Mobile mall makes shopping social again

Wanelo is an ecommerce site with over 30 million products curated by stylish people. Its catalog includes 500,000 stores from big brands to tiny independent boutiques and sellers.

Cloud City Development Scaled Infrastructure for Wanelo, a virtual mall, to handle 7x increase in traffic and ensure catalog had up-to-date availability information for over 30 million products from 550,000 stores
Scaling DevOps Training Full-Stack Development Staff Augmentation

Wanelo came to us for help getting ready to handle a huge increase in traffic. They had already seen traffic increase by a factor of about 5x over the previous year, and they knew that their existing systems wouldn’t be able to handle another increase of even 2x, let alone 5x.

Together we scaled their infrastructure to successfully handle a 7x increase in traffic from their previous peak capacity and architecting and implementing a database system with plenty of additional room to grow if needed. To do this we designed, built, and deployed a massively parallel system to process more data every day than they had previously processed in the course of weeks. We also trained junior and mid-level developers to make them more effective and productive team members.

Over the course of almost two years, we saw Wanelo grow their engineering team from about 10 to about 20 and increase the traffic they could handle from about 600 requests/second up to about 4200 requests/sec.

Sharding Supports Large User Data and High Throughput

Planning to handle dramatic scaling

At the beginning, they were sure they needed help getting ready to handle a huge increase in traffic. They had already seen traffic increase by a factor of about 5x over the previous year, and they knew that their existing systems wouldn’t be able to handle another increase of even 2x, let alone 5x.

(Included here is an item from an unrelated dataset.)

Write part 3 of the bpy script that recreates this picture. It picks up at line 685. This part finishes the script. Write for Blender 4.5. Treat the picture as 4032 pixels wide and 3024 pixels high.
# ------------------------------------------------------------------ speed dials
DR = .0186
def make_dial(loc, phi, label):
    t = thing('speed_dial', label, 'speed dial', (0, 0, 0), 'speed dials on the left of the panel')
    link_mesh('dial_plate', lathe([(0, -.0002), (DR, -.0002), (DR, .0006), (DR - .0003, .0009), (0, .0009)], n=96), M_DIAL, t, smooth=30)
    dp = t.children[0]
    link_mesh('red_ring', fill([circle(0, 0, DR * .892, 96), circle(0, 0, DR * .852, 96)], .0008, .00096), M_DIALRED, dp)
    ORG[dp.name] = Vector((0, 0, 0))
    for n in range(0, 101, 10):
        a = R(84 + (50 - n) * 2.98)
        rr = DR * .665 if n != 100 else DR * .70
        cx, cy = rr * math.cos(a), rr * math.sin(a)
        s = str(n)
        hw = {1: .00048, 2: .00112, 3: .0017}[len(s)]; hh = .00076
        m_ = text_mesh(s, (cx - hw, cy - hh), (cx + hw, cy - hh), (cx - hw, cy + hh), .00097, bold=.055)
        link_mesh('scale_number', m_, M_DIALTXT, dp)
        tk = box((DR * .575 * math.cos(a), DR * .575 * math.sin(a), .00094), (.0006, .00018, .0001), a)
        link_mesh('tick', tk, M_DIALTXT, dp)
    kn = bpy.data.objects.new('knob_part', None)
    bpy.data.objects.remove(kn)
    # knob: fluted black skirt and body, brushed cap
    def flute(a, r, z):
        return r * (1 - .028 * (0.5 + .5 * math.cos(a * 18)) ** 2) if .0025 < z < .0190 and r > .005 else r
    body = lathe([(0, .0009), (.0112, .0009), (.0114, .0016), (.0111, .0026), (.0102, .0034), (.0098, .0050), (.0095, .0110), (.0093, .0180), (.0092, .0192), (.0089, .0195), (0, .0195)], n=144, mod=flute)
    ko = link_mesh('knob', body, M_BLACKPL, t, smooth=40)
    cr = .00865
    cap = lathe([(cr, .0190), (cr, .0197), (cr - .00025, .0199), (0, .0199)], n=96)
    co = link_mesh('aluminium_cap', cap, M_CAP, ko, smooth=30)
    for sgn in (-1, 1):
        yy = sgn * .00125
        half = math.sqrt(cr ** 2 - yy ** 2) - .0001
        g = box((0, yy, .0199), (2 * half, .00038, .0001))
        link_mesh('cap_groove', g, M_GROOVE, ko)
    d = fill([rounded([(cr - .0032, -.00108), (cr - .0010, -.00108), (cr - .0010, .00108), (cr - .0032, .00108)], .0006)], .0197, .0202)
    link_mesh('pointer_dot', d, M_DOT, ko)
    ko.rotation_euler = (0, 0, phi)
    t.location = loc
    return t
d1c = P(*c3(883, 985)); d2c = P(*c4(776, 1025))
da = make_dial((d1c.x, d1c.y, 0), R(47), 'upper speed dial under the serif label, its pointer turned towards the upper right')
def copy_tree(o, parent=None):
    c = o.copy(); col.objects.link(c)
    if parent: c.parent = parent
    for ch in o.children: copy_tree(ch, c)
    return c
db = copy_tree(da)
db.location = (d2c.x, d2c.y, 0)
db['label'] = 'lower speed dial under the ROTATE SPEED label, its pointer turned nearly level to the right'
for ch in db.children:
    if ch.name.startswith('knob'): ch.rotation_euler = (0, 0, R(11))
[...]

We spent a few months discussing the current architecture, examining the strategies used by companies like Twitter to handle dramatic scaling, and planning out a new system that we thought would be able to handle the new traffic.

The biggest problem that we could foresee was that user data was growing so fast it would soon overwhelm the largest database server that we could buy, at any price. After the planning phase was over, we spent a few months implementing.

We built a custom web service with a JSON API to replace their existing database of product lists saved by users. We designed a system for sharding the data, writing a web service with an HTTP API that exposed the data across all shards, and then wrote a client library that acted as a drop-in replacement for ActiveRecord for the newly sharded data. The data set was sharded across hundreds of logical nodes, hosted on dozens of physical nodes, with plenty of room to grow more in the future.

Built system in Ruby to ensure catalog had up-to-date availability information for over 30 million products from 550,000 stores

Fast display of diverse product images

Wanelo needed many sizes of images, but Ruby was too slow to resize images on the fly. We had been working around it by slowly resizing images in Ruby to every possible size we might use, even for sizes we never actually used in real life, which was costly both in time and in storage fees.

During a freeform hack day, one of the devs built a proof of concept resize-on-demand image service in Go. We spent a month or two helping fix bugs in that service, writing Chef code to automate deploying it, and reworking the existing systems to use the new service.

Automated Deployment of Resize-on-Demand Image Service with Chef

Accurate catalog information on over 30 million products from 550,000 stores

Wanelo wanted up-to-date information about whether the products in their database were in stock at the online stores that sold them. We worked with them on a system that could download and update information about hundreds of thousands of products from thousands of stores on a nightly basis. We built a system in Ruby to handle fetching, processing, and updating entire store catalogs in parallel, and launched it successfully.

Sharing Development Strategies for Planning and Implementing New Features and for Researching and Debugging Complex Systems

Pairing and training sets team up for success

As Wanelo grew their team, they hired new and less-experienced developers. We began spending more time pairing and training than implementing.

Software development includes many skills that aren’t taught in CS departments, and web development involves many technologies that aren’t covered by a CS degree. Most of the pairing and training time was focused on how to understand the Ruby and Javascript frameworks that Wanelo was already using, how to plan and implement new features in an environment of rapidly changing priorities, and how to research and debug complex existing systems without getting stuck.

We helped train their team, assisted with researching and debugging problems that were unique to Wanelo’s systems, and helped establish patterns of communication and collaboration between product management, designers, and developers.